Mas infelizmente, esse BdC não é o do resto do sonho. Não tem aquelas qualidades todas do segundo parágrafo, precisa de sentir apoio, precisa de sentir a gratidão pelo que de muito vai fazendo, não suporta a crítica, precisa do acessório elogio, da vã palmadinha nas costas e dos vãos dizeres elogiosos, face ao essencial que é o nosso sentimento por ele, o nosso respeito pela sua capacidade, a nossa gratidão pelo seu hercúleo trabalho. Não devia, mas precisa.

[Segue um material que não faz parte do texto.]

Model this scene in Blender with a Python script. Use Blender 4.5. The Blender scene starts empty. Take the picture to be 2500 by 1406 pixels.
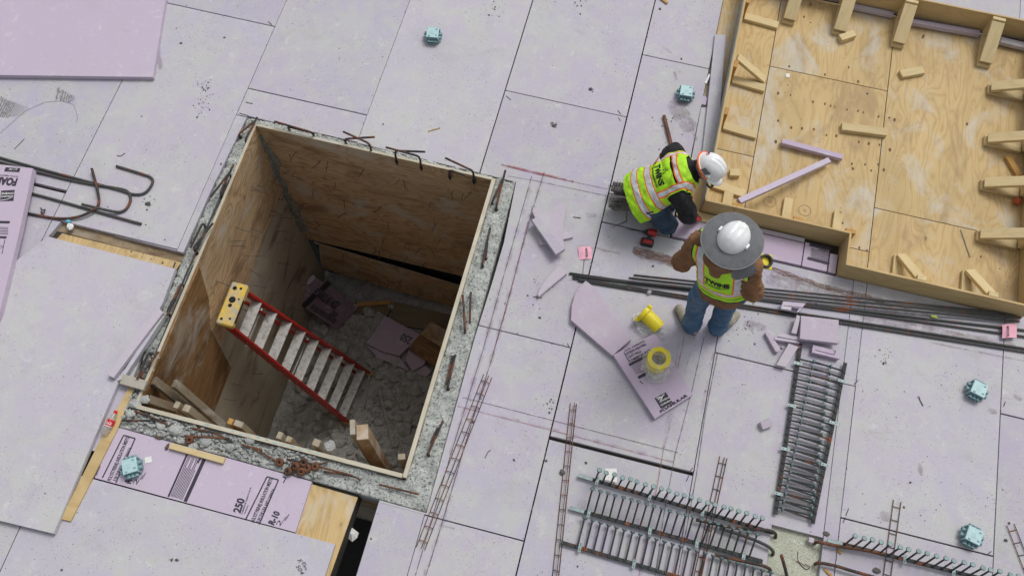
import bpy, bmesh, math, random
import numpy as np
from mathutils import Vector, Matrix, noise as mnoise
from mathutils.bvhtree import BVHTree
random.seed(7); rng = np.random.default_rng(7)
R_ = math.radians
S = bpy.context.scene
COL = S.collection

# ------------------------------------------------------------------ camera
F = 2220.0; PW = 2500; CXP, CYP = 1250.0, 703.0
RM = Matrix(((0.9689, -0.2318, 0.0863), (0.2471, 0.8937, -0.3745), (0.0097, 0.3842, 0.9232)))
CAMC = Vector((3.724, -5.0536, 7.4885))
cam = bpy.data.cameras.new('camera'); camo = bpy.data.objects.new('camera', cam); COL.objects.link(camo)
cam.sensor_width = 36; cam.lens = F / PW * 36; cam.clip_start = .1; cam.clip_end = 300
camo.matrix_world = Matrix.Translation(CAMC) @ RM.to_quaternion().to_matrix().to_4x4()
S.camera = camo
# ------------------------------------------------------------------ light
SUN_EL, SUN_AZ = 58, 28          # azimuth from +Y toward +X
W = bpy.data.worlds.new("World"); S.world = W; W.use_nodes = True
wn = W.node_tree; wn.nodes.clear()
sky = wn.nodes.new('ShaderNodeTexSky'); sky.sky_type = 'NISHITA'; sky.sun_disc = False
sky.sun_elevation = R_(SUN_EL); sky.sun_rotation = R_(SUN_AZ); sky.air_density = 1.0; sky.dust_density = 4.0; sky.ozone_density = 1.0
hs = wn.nodes.new('ShaderNodeHueSaturation'); hs.inputs['Saturation'].default_value = .22
bg = wn.nodes.new('ShaderNodeBackground'); bg.inputs['Strength'].default_value = .116
wo = wn.nodes.new('ShaderNodeOutputWorld')
wn.links.new(sky.outputs[0], hs.inputs['Color']); wn.links.new(hs.outputs[0], bg.inputs[0]); wn.links.new(bg.outputs[0], wo.inputs[0])
sl = bpy.data.lights.new('sun', 'SUN'); sl.energy = 1.1; sl.angle = R_(20); sl.color = (1, .985, .965)
so = bpy.data.objects.new('sun', sl); COL.objects.link(so); so.location = (6, 2, 12)
sd = Vector((math.sin(R_(SUN_AZ)) * math.cos(R_(SUN_EL)), math.cos(R_(SUN_AZ)) * math.cos(R_(SUN_EL)), math.sin(R_(SUN_EL))))
so.rotation_euler = sd.to_track_quat('Z', 'Y').to_euler()
S.view_settings.view_transform = 'Standard'; S.view_settings.look = 'None'
S.view_settings.exposure = 0.12; S.view_settings.gamma = 1.0; S.view_settings.use_curve_mapping = False

# ------------------------------------------------------------------ helpers
def G(px, py, z=0.0):
    "photo pixel -> world point on the horizontal plane at height z"
    d = RM @ Vector(((px - CXP) / F, -(py - CYP) / F, -1.0))
    return CAMC + d * ((z - CAMC.z) / d.z)
def lerp(a, b, t): return a + (b - a) * t
def V(*a): return Vector(a)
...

E tem este treinador, que tem tanto em (essencial) qualidade técnica que lhe perdoa todos os seus (acessórios) desvarios, dificilmente suportados por tantos, e que geram mais (acessório) ruído, face ao essencial sentimento do magnífico desempenho dele, BdC.

Se isto fosse uma linhagem Real, e não Presidencial, o cognome de BdC poderia ser tanto “o carente”, “o impróprio”, ou “o desadequado”, como com igual propriedade seria “o reformador”, “o regenerador”, ou até “o magnifico”, pela magia que fez com a carcaça deste Clube que foi outrora tão grande como os maiores da Europa, e que quando ele chegou não passava de um qualquer mija-na-escada, competitivamente bem atrás das galinhas do Norte, e totalmente arredado de qualquer réstia de competitividade, por fim, bem próximo da extinção ou da vergonhosa despromoção.

Isto é o BdC que temos. É o Homem que existe, e não aquele Deus-Presidente dos sonhos de cada um de nós. Resta sabermos se é este Homem-Presidente que queremos continuar a ter. Ou se vamos arriscar ir à procura do outro. Têm a palavra os sócios.